第五百九十:泰子さんの話(487) ★小説よりも (4)
第五百九十:泰子さんの話(487) ★小説よりも (4)
私が小説よりも、好んでエッセイを読むようになったのは、歳が入ってからだ。若い頃は小説ばかり読んでいて、面白かった。けれども六十を過ぎるころから興味を失った。理由が、何となく判る気がする。小説は作家が自分の頭の中で作り上げた世界で、だから英語でフィクション(虚構)という。
何度か書いたが、自分が人の五倍くらいの人生を生きて来た感じがしている。仕事で何かを達成して歓びも感動も沢山あった。人を好きになった事も、初恋も含めて数こそ決して多くはないが、異性として女をそれなりに理解した。美化しすぎる事もないし、蔑視することもない。ついでだが、例えば有名な作家だが川端康成の小説では、男の期待値が高い為か女を美化し過ぎている。

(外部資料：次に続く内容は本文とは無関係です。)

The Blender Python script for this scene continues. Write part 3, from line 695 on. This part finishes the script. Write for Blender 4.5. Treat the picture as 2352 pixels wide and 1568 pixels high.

自分の歩いてきた道を眺める時、小説を読むより自分の人生の方がもっとハラハラ・ドキドキとスリルがあったし、内容が豊かだったーーー、とそう思う。所々に、思わぬ奇妙さもラッキーな運もあった。無論、失敗も切ない悲しみも大きな後悔もあって書き切れない位だ。となれば、事実は小説より奇なりという通り、安物の小説を読むのはもう100%意味が無くなった。